On my side, the Rapala orders were keeping us going, and with the income from Clip-Lok, we were doing very well.


I remember one incident vividly. I was in my little office at Wood Creations during lunch break. There weren't many people around. A pretty little Afrikaans girl called Gerda, who worked in the office, came in, closed the door, walked around my desk, and sat on my lap.

I was gobsmacked.

"What are you doing?" I said.

She just looked at me and said, "You know... how about it?"

I said, "No! I'm married."

She said, "So am I."

I said, "No, no, no—really. I'm not interested."
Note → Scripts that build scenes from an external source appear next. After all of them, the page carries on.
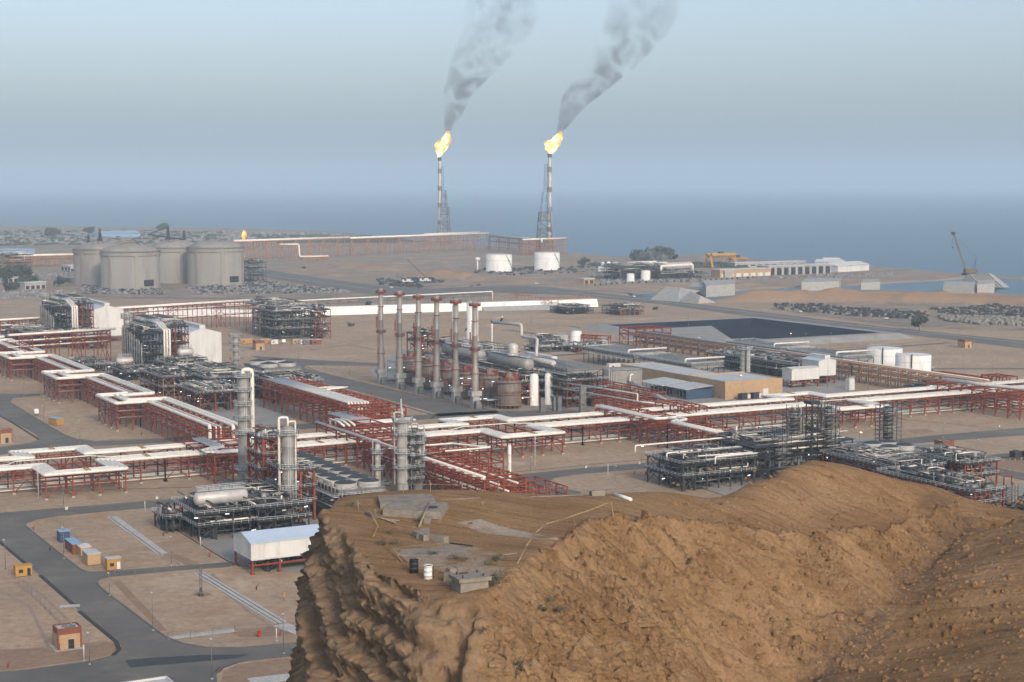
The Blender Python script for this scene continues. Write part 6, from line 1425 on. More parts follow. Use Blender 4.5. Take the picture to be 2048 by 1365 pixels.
# gantry cranes
def gantry(label,pL,pR,pt,th,m_='yellow'):
    a=P(*pL); b=P(*pR); h=ztop(*a,pt); root=thing('gantry_crane',label,'gantry crane',(a[0],a[1],0),'yellow gantry cranes on the quay'); s=MB(); s.bar((a[0],a[1],h),(b[0],b[1],h),th*1.6); s.bar((a[0],a[1]+10,h),(b[0],b[1]+10,h),th*1.6); s.build('girder',m_,root)
    for p in (a,b): s=MB(); s.bar((p[0],p[1]-4,0),(p[0],p[1]+1,h),th); s.bar((p[0],p[1]+14,0),(p[0],p[1]+9,h),th); s.bar((p[0],p[1]-4,1.5),(p[0],p[1]+14,1.5),th); s.build('leg',m_,root)
    s=MB(); s.cbox((a[0]+b[0])/2,(a[1]+b[1])/2+5,h+1.5,6,6,3); s.build('trolley','dark_steel',root)
gantry('yellow gantry crane standing on the quay behind the shore buildings',(1422,536),(1470,534),512,2.6)
gantry('smaller yellow gantry crane farther right behind the first',(1462,528),(1496,528),518,1.4)
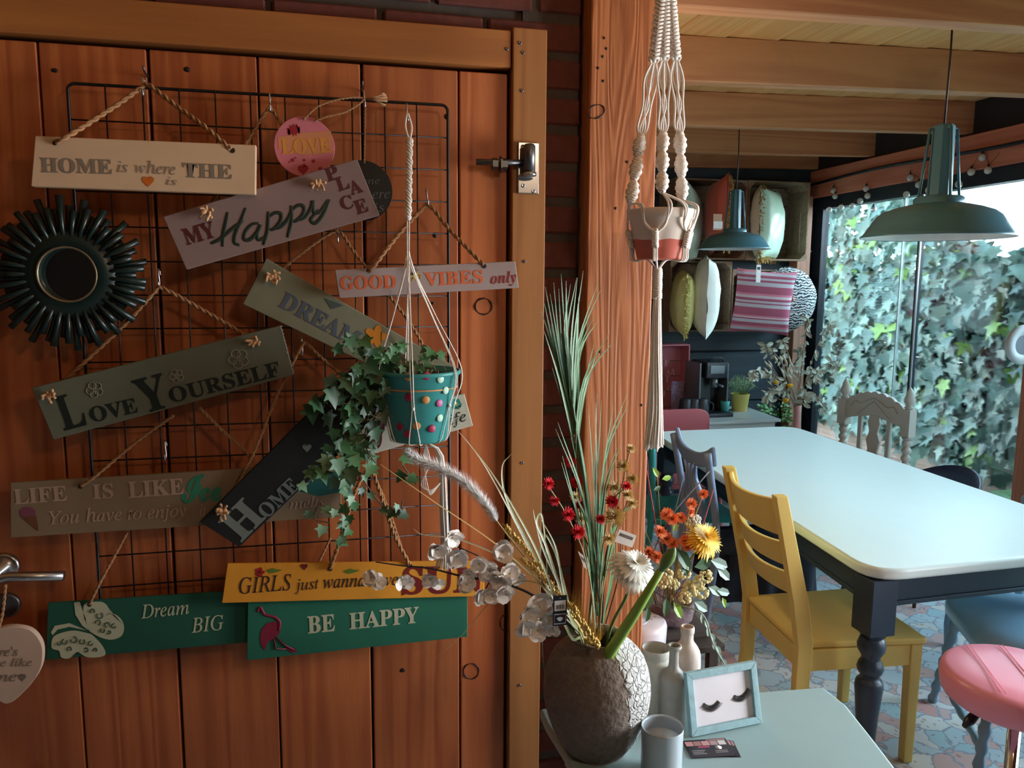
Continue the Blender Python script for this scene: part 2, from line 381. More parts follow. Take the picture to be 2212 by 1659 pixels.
# lever handle and lock rose at the door's left
hd = MB(); c = PY(12, 1222, 1.62); hd.lathe([(.026, 0), (.026, .008), (.022, .010), (.010, .011), (.009, .05)], c=c, n=20, M=Matrix.Rotation(pi/2, 4, 'X'))
p = PY(20, 1246, 1.572); q = PY(138, 1244, 1.572); hd.tube([c+V((0, -.045, 0)), c+V((.004, -.05, -.01)), p, q], [.009, .009, .0095, .0095], 12)
hd.build('door_handle', STEEL, door)
hd = MB(); hd.lathe([(.024, 0), (.024, .006), (.020, .008), (.0001, .008)], c=PY(16, 1305, 1.62), n=20, M=Matrix.Rotation(pi/2, 4, 'X')); hd.build('lock_rose', STEELD, door)
# hinge at the right: plate, barrel, threaded pin with nut and washer
mb = MB(); a = PY(1118, 307, 1.603); b = PY(1163, 420, 1.603)
mb.box(a.x, b.x, 1.598, 1.604, b.z, a.z); hp = mb.build('hinge', STEEL, door, bevel=.002)
mb = MB(); c = PY(1143, 372, 1.584); mb.lathe([(.0125, 0), (.0125, .052), (.009, .056)], c=c, n=16); mb.build('hinge_barrel', STEELD, hp)
mb = MB(); mb.lathe([(.015, 0), (.015, .007)], c=c-V((0, 0, .008)), n=16); mb.build('hinge_collar', STEEL, hp)
mb = MB(); a = PY(1029, 350, 1.589); b = PY(1135, 352, 1.586); mb.tube([a, b], .0065, 12); mb.build('pin', STEELD, hp)
mb = MB(); a = PY(1074, 355, 1.589); mb.lathe([(.0125, -.011), (.0125, .0)], c=a, n=6, M=Matrix.Rotation(pi/2, 4, 'Y'), smooth=False); mb.lathe([(.017, .001), (.017, .0045)], c=a+V((.004, 0, 0)), n=6, M=Matrix.Rotation(pi/2, 4, 'Y'), smooth=False); mb.lathe([(.0125, .006), (.0125, .02)], c=a, n=6, M=Matrix.Rotation(pi/2, 4, 'Y'), smooth=False); mb.build('nut', STEELD, hp)
for px, py in ((1129, 316), (1130, 401), (1152, 413)):
    mb = MB(); mb.lathe([(.0042, 0), (.004, .002), (.0022, .002), (.002, .001)], c=PY(px, py, 1.598), n=10, M=Matrix.Rotation(pi/2, 4, 'X')); mb.build('screw', STEEL, hp)
# frame of the door
t1 = struct('trim_1'); t1['label'] = 'paler wooden frame around the plank door'
mb = MB(); mb.box(-1.3, .3715, 1.608, 1.66, 2.055, 2.128); mb.build('head_board', HEADW, t1, bevel=.003)
mb = MB(); mb.box(.3735, .446, 1.604, 1.66, 0, 2.134); mb.build('jamb', FRAMEW, t1, bevel=.003)
mb = MB(); mb.box(-1.18, -1.09, 1.604, 1.66, 0, 2.054); mb.build('jamb', FRAMEW, t1, bevel=.003)
for px, py in ((1095, 106), (1123, 93), (1130, 114), (1127, 196), (1133, 565), (1128, 1000), (1122, 1480)):
    mb = MB(); mb.lathe([(.0035, 0), (.0033, .0014), (.0015, .0014), (.001, .0004)], c=PY(px, py, 1.604 if px > 1100 else 1.608), n=10, M=Matrix.Rotation(pi/2, 4, 'X')); mb.build('screw', STEELD, t1)
# heavy post between the door and the room beyond
t2 = struct('trim_2'); t2['label'] = 'thick orange wooden post with wavy grain right of the bricks'
mb = MB(); mb.box(.531, .681, 1.58, 1.73, 0, 2.63); mb.build('post', POSTW, t2, bevel=.004)
knot(t2, 1288, 241, 1.5795, .019, .013, True, .4)
for px, py in ((1305, 82), (1310, 105), (1302, 122), (1292, 147), (1303, 175), (1330, 450), (1296, 760), (1386, 875), (1355, 350)):
    knot(t2, px, py, 1.5795, .003, .003, False)
# post in the far corner and by the garden window
t3 = struct('trim_3'); mb = MB(); mb.box(3.49, 3.60, 5.36, 5.47, 0, 2.29); mb.build('corner_post', wood('corner_post_wood', srgb(160, 112, 92), srgb(184, 138, 116), 'Z', 40, .6, .8, .2), t3, bevel=.004)
t4 = struct('trim_4'); mb = MB(); mb.box(3.66, 3.76, 3.36, 3.46, 0, 2.29); mb.build('window_post', wood('window_post_wood', srgb(160, 96, 68), srgb(182, 118, 88), 'Z', 40, .6, .8, .2), t4, bevel=.004)
# glazed side
win = struct('window_1'); win['label'] = 'tall glazed side of the room looking onto ivy'
for bx in ((3.70, 3.76, 5.38, 5.5, 0, 2.2), (3.685, 3.765, 1.25, 5.5, 2.2, 2.29), (3.70, 3.76, 1.25, 5.5, 0, .07), (3.70, 3.76, 1.25, 1.32, 0, 2.2)):
    mb = MB(); mb.box(*bx); mb.build('window_frame', NAVYF, win, bevel=.003, seg=1)
ALU = plain('aluminium_strip', (.5, .52, .55, 1), .35, .8, bmp=0)
for y in (4.34, 2.3):
    mb = MB(); mb.box(3.70, 3.735, y, y+.018, .07, 2.2); mb.build('mullion', NAVYF, win)
    mb = MB(); mb.box(3.695, 3.705, y-.012, y-.001, .07, 2.2); mb.build('mullion_strip', ALU, win)
mb = MB(); mb.box(3.715, 3.72, 4.513, 4.521, .07, 2.2); mb.build('glass_edge', S(230, 240, 240), win)
GL = glassy('window_glass', (.93, .985, .985, 1), .8)
for a, b, xx in ((4.517, 5.38, 3.728), (3.46, 4.517, 3.718), (2.3, 3.36, 3.728), (1.32, 2.31, 3.718)):
    mb = MB(); mb.box(xx, xx+.005, a, b, .07, 2.2); mb.build('pane', GL, win)
# cable along the header
mb = MB(); mb.tube([V((3.645, y, 2.405+.012*sin(y*3)-.004*(y-3.5))) for y in [3.2+.12*k for k in range(20)]], .011, 8)
tag(mb.build('cable', S(20, 30, 42, rough=.4, bmp=0)), 'dark cable pipe running along the wooden beam above the window', 'cable')
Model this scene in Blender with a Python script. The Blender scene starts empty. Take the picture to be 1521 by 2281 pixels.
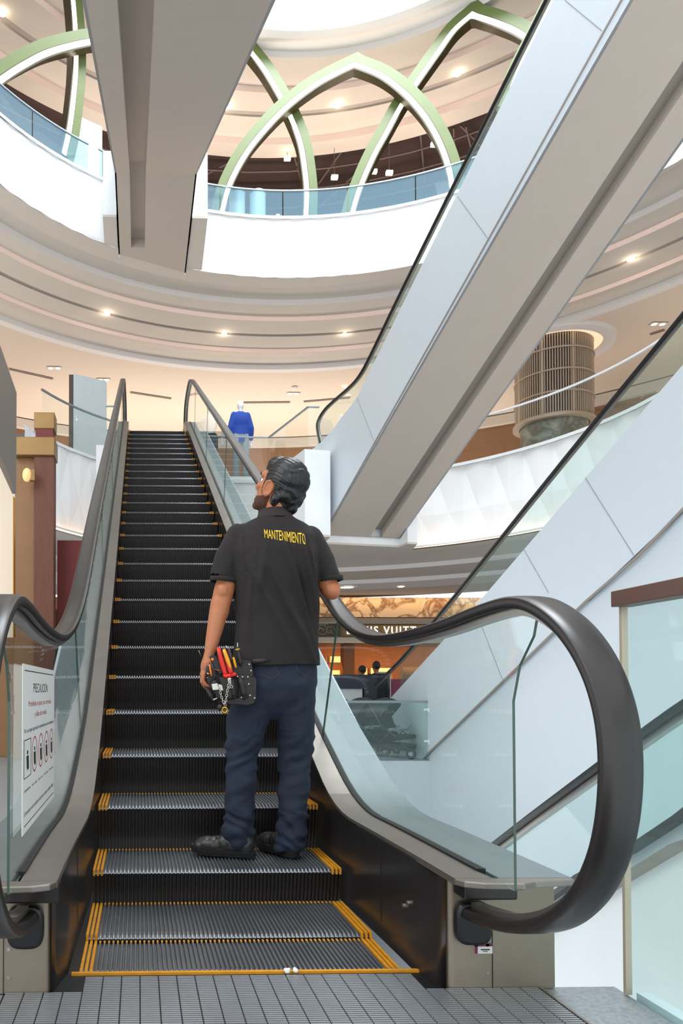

But still, it was nice to feel desired. The only person in the world I wanted to love me in that way was my wife—but she'd told me to my face that she was in love with someone else. So yes, it felt nice to be wanted, but again I didn't act on it.

And then there was the food. I was off antidepressants and sleeping pills, but I was eating too much. The tea lady used to bring these incredible vetkoek and other treats, and I put on a lot of weight. Looking back at photos, it's not pretty. I've always been skinny—my ideal weight's about 83kg—but I think I went up to 98. Mostly in the face.

Still, 1997 ended on a high. We had such big Rapala orders that, even though the factory closed for Christmas, I made takeaway packs for the ladies who wanted to earn over the holidays. They could just pop in and pick up bags of hooks, calf hair, and tie Rap-Tails at home. They loved it.

And the end of 1997? It was orders of magnitude better than the year before.

But I didn't know it yet: more clouds were gathering on the horizon in our time in Dullstroom.